Castelli, piccolo borgo alle falde del Gran Sasso, è famoso
in Italia e nel mondo per l’arte della ceramica. Ieri, durante una visita alla
collezione di preziose maioliche custodita nel museo Villa Urania di Pescara,
mi chiedevo se il simbolo vivente della Regione Abruzzo, l’orso bruno marsicano,
fosse sfuggito al genio dei maestri ceramisti dell’epoca (XVI-XVIII secolo).
La mia suggestione, forse indotta da dipinti di scene di
caccia al cinghiale, ha trovato conferma improvvisa: La caccia all’orso.
L’opera di Carlo Antonio Grue, risalente al 1670-73, si è materializzata
davanti ai miei occhi increduli.
La Caccia all'Orso |
La presenza stabile dell’orso sul massiccio del Gran Sasso è
stata accertata fino ai primi decenni del secolo scorso, finché l’esplosione
demografica del suo bellicoso vicino, l’uomo, e l’utilizzo sempre più diffuso
da parte di quest’ultimo di mezzi meccanici e tecnologici di dominio e
sfruttamento delle risorse naturali non lo hanno costretto a ripiegare negli
angoli più selvaggi della Marsica, in cui sarebbe sopravvissuto fino a oggi
grazie all’istituzione dell’allora Parco Nazionale d’Abruzzo.
Alla gioia per la “scoperta” di questa ulteriore testimonianza
storica della presenza dell’orso bruno marsicano sul Gran Sasso, d’auspicio alla
possibile ricostituzione di un nucleo stabile e riproduttivo, è subentrata la
coscienza amara del tributo di sangue che la specie ha versato nei secoli
all’invasore umano. Il dipinto del Grue trasmette la drammaticità della caccia,
la disperata opposizione della preda a cacciatori preponderanti in numero e
mezzi che, non ancora armati di archibugi, brandiscono delle lunghe lance per colpirla
prudentemente a distanza, mentre un mastino si avventa sull’animale per
fiaccarne la strenua resistenza. La sorte del “signore dei boschi” sembra
segnata.
Opera di Carlo Antonio Grue (1670-73) |
La diffusione di armi da fuoco sempre più precise e mortali
avrebbe ulteriormente spostato le sorti di analoghe battute di caccia a
vantaggio dell’uomo e l’orso sarebbe scomparso dalle montagne e dalle faggete che
si stendono sconfinate attorno a Castelli, lasciando oggi un vuoto
intermittente nella preziosa fauna del Parco Nazionale del Gran Sasso e Monti
della Laga. Intermittente perché qualche anno fa, l’esemplare Ulisse, un
giovane maschio in dispersione, è stato segnalato nel Parco fino ai Sibillini,
prima che l’assenza di femmine lo spingesse a rientrare nel territorio di
provenienza, l’odierno Parco Nazionale d’Abruzzo, Lazio e Molise.

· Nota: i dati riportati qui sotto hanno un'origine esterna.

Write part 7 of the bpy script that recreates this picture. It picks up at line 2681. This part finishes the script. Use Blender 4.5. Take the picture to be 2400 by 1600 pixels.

L’eliminazione delle cause di morte riconducibili all’uomo nell’area
di maggiore concentrazione della specie e la corretta gestione delle zone
contigue sono condizioni essenziali per poter continuare a sperare nel ritorno dell’orso
sul massiccio più alto dell’Appennino, in un’epoca in cui progetti di
valorizzazione naturalistica e turistica dell’area dovrebbero scongiurare per
sempre il ripetersi di scene ferali come quella raffigurata su maiolica da
Carlo Antonio Grue.
Mario Cipollone
3 commenti:
sì, dal punto di vista storico artistico è interessante, ma dal punto di vista del nostro impatto sull'ambiente e sulle specie animali è un documento, oggi, triste.
A conferma di quanto da Te detto, infatti, la presenza dell'orso sulla catena del Gran Sasso nei tempi passati, in particolare sui versanti adriatici (oltre Castelli anche Farindola e dintorni) è testimoniata dall'esistenza in quei luoghi di "scuole di caccia all'orso" (Secoli XVI-XVIII), come ricordo di aver letto in alcune pubblicazioni WWF anni addietro. In quelle zone inoltre, non a caso, sono abbastanza diffusi cognomi come: "Dell'Orso, Ammazzalorso, ecc".
Saluti, Siro
Testimonianza interessante quella della maiolica, per tornare a orso e Gran Sasso ricordo che qualche anno fa passai una giornata sul Voltigno magnifico altipiano sopra Carpineto Nora dove l'inverno c'e' un anello per lo sci di fondo e dove uno dei gestori della capannina che e' li' anche d'estate mi disse di aver visto al tramonto un'orso passare al limite del bosco che incorona la piana ! Parlo di 7..8 anni fa.